Data shown:
[START]

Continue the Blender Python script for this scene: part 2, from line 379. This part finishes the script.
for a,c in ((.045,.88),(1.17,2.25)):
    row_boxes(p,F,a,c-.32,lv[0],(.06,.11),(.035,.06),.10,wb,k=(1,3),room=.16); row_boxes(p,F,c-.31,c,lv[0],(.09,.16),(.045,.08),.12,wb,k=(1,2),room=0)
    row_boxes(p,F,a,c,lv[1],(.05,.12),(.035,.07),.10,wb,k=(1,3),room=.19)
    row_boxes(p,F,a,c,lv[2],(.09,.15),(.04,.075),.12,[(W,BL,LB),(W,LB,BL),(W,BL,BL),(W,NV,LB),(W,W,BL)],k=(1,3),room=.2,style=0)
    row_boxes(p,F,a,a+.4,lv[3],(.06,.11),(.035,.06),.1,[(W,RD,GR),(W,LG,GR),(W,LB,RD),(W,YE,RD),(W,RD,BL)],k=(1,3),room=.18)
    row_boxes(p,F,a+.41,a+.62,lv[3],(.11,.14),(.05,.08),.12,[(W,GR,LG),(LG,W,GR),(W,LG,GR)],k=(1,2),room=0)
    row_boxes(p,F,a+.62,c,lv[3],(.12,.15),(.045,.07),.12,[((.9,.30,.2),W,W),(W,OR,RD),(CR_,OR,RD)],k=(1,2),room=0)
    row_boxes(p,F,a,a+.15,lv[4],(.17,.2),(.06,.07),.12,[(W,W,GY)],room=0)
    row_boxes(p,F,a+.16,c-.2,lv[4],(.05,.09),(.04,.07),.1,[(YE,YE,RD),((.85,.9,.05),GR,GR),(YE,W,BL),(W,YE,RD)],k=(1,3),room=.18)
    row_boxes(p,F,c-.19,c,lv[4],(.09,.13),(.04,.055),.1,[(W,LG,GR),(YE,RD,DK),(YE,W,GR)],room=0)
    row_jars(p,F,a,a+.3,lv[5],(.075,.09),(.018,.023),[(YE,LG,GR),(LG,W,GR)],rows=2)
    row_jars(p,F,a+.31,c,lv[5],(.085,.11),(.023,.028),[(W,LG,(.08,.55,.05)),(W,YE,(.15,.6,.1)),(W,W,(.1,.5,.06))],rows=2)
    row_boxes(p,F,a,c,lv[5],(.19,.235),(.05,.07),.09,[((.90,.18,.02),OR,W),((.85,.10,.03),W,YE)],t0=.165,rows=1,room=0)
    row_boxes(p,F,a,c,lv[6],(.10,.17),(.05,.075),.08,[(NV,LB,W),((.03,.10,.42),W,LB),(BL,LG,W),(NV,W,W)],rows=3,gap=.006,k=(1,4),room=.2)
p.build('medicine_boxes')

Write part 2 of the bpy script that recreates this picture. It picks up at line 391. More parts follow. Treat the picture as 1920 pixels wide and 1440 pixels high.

[END]

Stated task: Quote each line of the data above exactly as written.

Exercise output:
Continue the Blender Python script for this scene: part 2, from line 379. This part finishes the script.
for a,c in ((.045,.88),(1.17,2.25)):
    row_boxes(p,F,a,c-.32,lv[0],(.06,.11),(.035,.06),.10,wb,k=(1,3),room=.16); row_boxes(p,F,c-.31,c,lv[0],(.09,.16),(.045,.08),.12,wb,k=(1,2),room=0)
    row_boxes(p,F,a,c,lv[1],(.05,.12),(.035,.07),.10,wb,k=(1,3),room=.19)
    row_boxes(p,F,a,c,lv[2],(.09,.15),(.04,.075),.12,[(W,BL,LB),(W,LB,BL),(W,BL,BL),(W,NV,LB),(W,W,BL)],k=(1,3),room=.2,style=0)
    row_boxes(p,F,a,a+.4,lv[3],(.06,.11),(.035,.06),.1,[(W,RD,GR),(W,LG,GR),(W,LB,RD),(W,YE,RD),(W,RD,BL)],k=(1,3),room=.18)
    row_boxes(p,F,a+.41,a+.62,lv[3],(.11,.14),(.05,.08),.12,[(W,GR,LG),(LG,W,GR),(W,LG,GR)],k=(1,2),room=0)
    row_boxes(p,F,a+.62,c,lv[3],(.12,.15),(.045,.07),.12,[((.9,.30,.2),W,W),(W,OR,RD),(CR_,OR,RD)],k=(1,2),room=0)
    row_boxes(p,F,a,a+.15,lv[4],(.17,.2),(.06,.07),.12,[(W,W,GY)],room=0)
    row_boxes(p,F,a+.16,c-.2,lv[4],(.05,.09),(.04,.07),.1,[(YE,YE,RD),((.85,.9,.05),GR,GR),(YE,W,BL),(W,YE,RD)],k=(1,3),room=.18)
    row_boxes(p,F,c-.19,c,lv[4],(.09,.13),(.04,.055),.1,[(W,LG,GR),(YE,RD,DK),(YE,W,GR)],room=0)
    row_jars(p,F,a,a+.3,lv[5],(.075,.09),(.018,.023),[(YE,LG,GR),(LG,W,GR)],rows=2)
    row_jars(p,F,a+.31,c,lv[5],(.085,.11),(.023,.028),[(W,LG,(.08,.55,.05)),(W,YE,(.15,.6,.1)),(W,W,(.1,.5,.06))],rows=2)
    row_boxes(p,F,a,c,lv[5],(.19,.235),(.05,.07),.09,[((.90,.18,.02),OR,W),((.85,.10,.03),W,YE)],t0=.165,rows=1,room=0)
    row_boxes(p,F,a,c,lv[6],(.10,.17),(.05,.075),.08,[(NV,LB,W),((.03,.10,.42),W,LB),(BL,LG,W),(NV,W,W)],rows=3,gap=.006,k=(1,4),room=.2)
p.build('medicine_boxes')

Write part 2 of the bpy script that recreates this picture. It picks up at line 391. More parts follow. Treat the picture as 1920 pixels wide and 1440 pixels high.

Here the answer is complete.